Hearn sat between his attorneys in a crowded courtroom filled with supporters and members of the news media. He spoke only briefly, replying “Yes, ma’am” when a clerk advised him of the penalties for missing future court hearings.

Justice Department prosecutors have in recent days begun formally charging several people arrested at the Reflecting Pool, though the other cases thus far are misdemeanors, and only Hearn faces a felony count.

In Hearn’s telling, a piece of the pool’s newly installed liner had come apart as he was biking in the area on June 19, and he reached down to grab the flap without removing it.

“I didn’t destroy or break or peel anything,” he told The Washington Post in an interview after his arrest.

U.S. Attorney Jeanine Pirro painted a starkly different picture at a news conference last week. A Trump ally who serves as the top federal prosecutor in D.C., Pirro said National Park Service employees witnessed Hearn “forcefully and violently” pulling at the liner with both hands and turning belligerent when told to stop. By the time he was done, Pirro said, Hearn had caused more than $1,000 in damage to nearly two square feet of sealant.

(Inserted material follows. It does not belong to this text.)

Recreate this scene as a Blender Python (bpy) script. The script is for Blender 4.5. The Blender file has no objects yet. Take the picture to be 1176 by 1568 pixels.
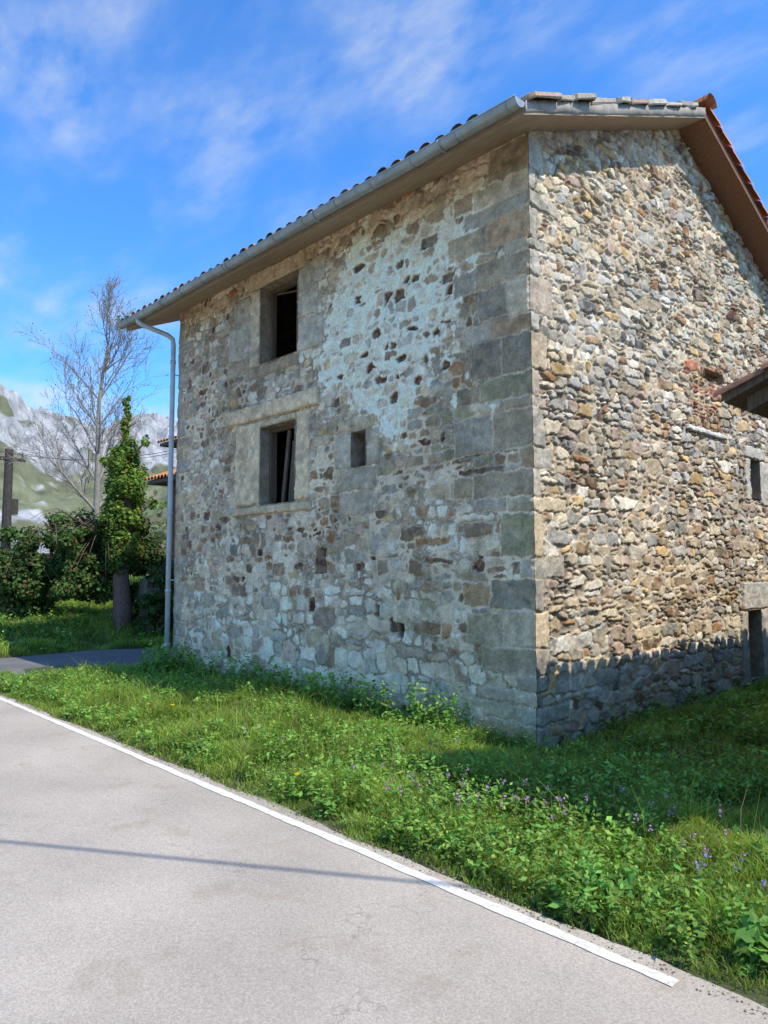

Anyone caught defacing national monuments “will be held to account,” Pirro said, and “this is a priority not only for the president but for myself as well.”

A grand jury indicted Hearn on one count of malicious destruction of property, a felony under D.C. law that carries a maximum prison sentence of 10 years for those convicted at trial.

Paul Flack and Bob Frederick, who have known Hearn for five decades and used to paddle with him, said outside the courthouse Thursday that Pirro’s description of Hearn sounded out of character for the former Olympic canoeist.

“The only thing I’ve seen Davey ever do violently is hit that damn paddle in the water,” Frederick said.

“And when he does, that boat moves,” Flack quipped.

Defense attorneys Norm Eisen and Dohrmann said in a statement last week that the government’s “concocted” account of what happened at the Reflecting Pool was the Trump administration’s “effort to shift blame for their own failures.”

Three other people have been charged with misdemeanor vandalism offenses in connection with the Reflecting Pool and had arraignment hearings Wednesday.

In each case, police allege in court records the person peeled and removed a piece of paint from the pool. Police said one person was holding a piece of the liner in his hand and told an officer he had torn it off. Another had a piece in her purse, authorities alleged. Two of the people declined to comment; the other could not be reached for comment.

A key question in all the cases will be whether the defendants damaged the liner or simply picked up floating debris. Some critics say the Trump administration, which awarded a no-bid contract to install the liner ahead of this year’s July Fourth festivities, rushed and botched the job.

After the arraignment, Hearn’s attorneys escorted him from the courthouse amid repeated chants of “Davey!” by his supporters. A grinning Hearn, wearing a navy suit, adopted a more somber expression as Eisen told the crowd the administration was seeking to “scapegoat” his client.

“It is not a crime to touch the reflecting pool,” Eisen said.

Beyond signs and chants, Hearn’s supporters have also backed his defense.

Allen Mayers, a retired software developer who has known Hearn for the past three decades, said he set up a GoFundMe page to cover his friend’s legal fees. He posted the fundraiser link under videos of Pirro’s news conference detailing the alleged felony.

So far, it has brought in more than $141,000 in donations.